NOTES TO UNAUDITED PRO FORMA CONDENSED COMBINED FINANCIAL STATEMENTS
(all amounts are in thousands, except per share data, unless otherwise indicated)
Note 1—Basis of Pro Forma Presentation
The unaudited pro forma combined balance sheet as of March 31, 2020 and the unaudited pro forma combined statements of income for the year ended December 31, 2019 and the three months ended March 31, 2020 are based on the historical financial statements of CapStar, FCB and BOW after giving effect to the completion of the mergers and the assumptions and adjustments described in the accompanying notes. Such financial statements do not reflect cost savings or operating synergies expected to result from the mergers, or the costs to achieve these cost savings or operating synergies, or any anticipated disposition of assets that may result from the integration of the operations of the three companies. Certain historical financial information has been reclassified to conform to the current presentation.
FCB owns 50.56% of BOW and therefore all of BOW’s historical balances and activity are reflected in the FCB Corporation Consolidated amounts presented. Therefore, addition of the FCB Corporation Consolidated amounts with the CapStar Financial Holdings, Inc. Consolidated amounts, after factoring in the Pro Forma Adjustments, produces the Pro Forma Combined Amounts for the combined company, after giving effect to the FCB merger and the BOW merger.
The transactions will be accounted for under the acquisition method of accounting in accordance with Accounting Standards Codification (“ASC”) Topic 805, Business Combinations (“ASC 805”). In business combination transactions in which the consideration given is not in the form of cash (that is, in the form of non-cash assets, liabilities incurred, or equity interests issued), measurement of the acquisition consideration is based on the fair value of the consideration given or the fair value of the asset (or net assets) acquired, whichever is more clearly evident and, thus, a more reliable measure.
Under ASC 805, all of the assets acquired and liabilities assumed in a business combination are recognized at their acquisition-date fair value, while transaction costs and restructuring costs associated with the business combination are expensed as incurred. The excess of the acquisition consideration over the fair value of assets acquired and liabilities assumed, if any, is allocated to goodwill. Changes in deferred tax asset valuation allowances and income tax uncertainties after the acquisition date generally affect income tax expense. Subsequent to the completion of the merger, CapStar, FCB and BOW will finalize an integration plan, which may affect how the assets acquired, including intangible assets, will be utilized by the combined company.

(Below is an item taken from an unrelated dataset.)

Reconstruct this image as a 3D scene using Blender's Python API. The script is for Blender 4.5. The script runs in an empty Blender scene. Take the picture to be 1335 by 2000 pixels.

For those assets in the combined company that will be phased out or will no longer be used, additional amortization, depreciation and possibly impairment charges will be recorded after management completes the integration plan.
The unaudited pro forma information is presented solely for informational purposes and is not necessarily indicative of the combined results of operations or financial position that might have been achieved for the periods or dates indicated, nor is it necessarily indicative of the future results of the combined company.